## Problem statement
Print each line of the listing once more, precisely as given.
+===+
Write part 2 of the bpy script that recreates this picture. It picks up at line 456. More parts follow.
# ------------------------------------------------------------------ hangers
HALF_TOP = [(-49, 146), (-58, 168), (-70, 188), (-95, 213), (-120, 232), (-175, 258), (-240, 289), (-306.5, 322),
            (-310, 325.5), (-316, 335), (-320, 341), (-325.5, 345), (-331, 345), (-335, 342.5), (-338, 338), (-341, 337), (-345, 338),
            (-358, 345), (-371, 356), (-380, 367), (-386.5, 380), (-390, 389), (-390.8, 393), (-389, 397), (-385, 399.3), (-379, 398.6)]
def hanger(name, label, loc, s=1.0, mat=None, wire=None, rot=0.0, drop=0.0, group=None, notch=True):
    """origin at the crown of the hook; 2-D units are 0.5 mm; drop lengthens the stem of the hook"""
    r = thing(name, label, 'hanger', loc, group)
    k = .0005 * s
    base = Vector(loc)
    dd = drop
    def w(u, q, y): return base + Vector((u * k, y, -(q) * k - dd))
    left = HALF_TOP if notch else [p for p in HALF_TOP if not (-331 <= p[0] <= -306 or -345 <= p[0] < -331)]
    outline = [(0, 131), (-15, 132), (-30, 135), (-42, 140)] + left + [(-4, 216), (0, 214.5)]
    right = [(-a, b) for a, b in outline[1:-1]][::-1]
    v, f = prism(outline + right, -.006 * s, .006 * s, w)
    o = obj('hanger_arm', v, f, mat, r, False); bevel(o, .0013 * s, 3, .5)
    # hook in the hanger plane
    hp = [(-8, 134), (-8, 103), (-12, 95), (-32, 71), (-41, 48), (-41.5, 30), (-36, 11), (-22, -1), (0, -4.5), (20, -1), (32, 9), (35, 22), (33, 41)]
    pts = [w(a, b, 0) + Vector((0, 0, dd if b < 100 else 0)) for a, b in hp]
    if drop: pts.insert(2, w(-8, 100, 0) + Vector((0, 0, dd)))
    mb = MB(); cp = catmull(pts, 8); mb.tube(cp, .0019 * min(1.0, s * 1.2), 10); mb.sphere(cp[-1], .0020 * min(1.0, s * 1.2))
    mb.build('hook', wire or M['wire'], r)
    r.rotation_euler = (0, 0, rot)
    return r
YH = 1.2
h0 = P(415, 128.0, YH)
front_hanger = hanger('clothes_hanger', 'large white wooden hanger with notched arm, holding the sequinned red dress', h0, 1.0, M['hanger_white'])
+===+
## Task response
Write part 2 of the bpy script that recreates this picture. It picks up at line 456. More parts follow.
# ------------------------------------------------------------------ hangers
HALF_TOP = [(-49, 146), (-58, 168), (-70, 188), (-95, 213), (-120, 232), (-175, 258), (-240, 289), (-306.5, 322),
            (-310, 325.5), (-316, 335), (-320, 341), (-325.5, 345), (-331, 345), (-335, 342.5), (-338, 338), (-341, 337), (-345, 338),
            (-358, 345), (-371, 356), (-380, 367), (-386.5, 380), (-390, 389), (-390.8, 393), (-389, 397), (-385, 399.3), (-379, 398.6)]
def hanger(name, label, loc, s=1.0, mat=None, wire=None, rot=0.0, drop=0.0, group=None, notch=True):
    """origin at the crown of the hook; 2-D units are 0.5 mm; drop lengthens the stem of the hook"""
    r = thing(name, label, 'hanger', loc, group)
    k = .0005 * s
    base = Vector(loc)
    dd = drop
    def w(u, q, y): return base + Vector((u * k, y, -(q) * k - dd))
    left = HALF_TOP if notch else [p for p in HALF_TOP if not (-331 <= p[0] <= -306 or -345 <= p[0] < -331)]
    outline = [(0, 131), (-15, 132), (-30, 135), (-42, 140)] + left + [(-4, 216), (0, 214.5)]
    right = [(-a, b) for a, b in outline[1:-1]][::-1]
    v, f = prism(outline + right, -.006 * s, .006 * s, w)
    o = obj('hanger_arm', v, f, mat, r, False); bevel(o, .0013 * s, 3, .5)
    # hook in the hanger plane
    hp = [(-8, 134), (-8, 103), (-12, 95), (-32, 71), (-41, 48), (-41.5, 30), (-36, 11), (-22, -1), (0, -4.5), (20, -1), (32, 9), (35, 22), (33, 41)]
    pts = [w(a, b, 0) + Vector((0, 0, dd if b < 100 else 0)) for a, b in hp]
    if drop: pts.insert(2, w(-8, 100, 0) + Vector((0, 0, dd)))
    mb = MB(); cp = catmull(pts, 8); mb.tube(cp, .0019 * min(1.0, s * 1.2), 10); mb.sphere(cp[-1], .0020 * min(1.0, s * 1.2))
    mb.build('hook', wire or M['wire'], r)
    r.rotation_euler = (0, 0, rot)
    return r
YH = 1.2
h0 = P(415, 128.0, YH)
front_hanger = hanger('clothes_hanger', 'large white wooden hanger with notched arm, holding the sequinned red dress', h0, 1.0, M['hanger_white'])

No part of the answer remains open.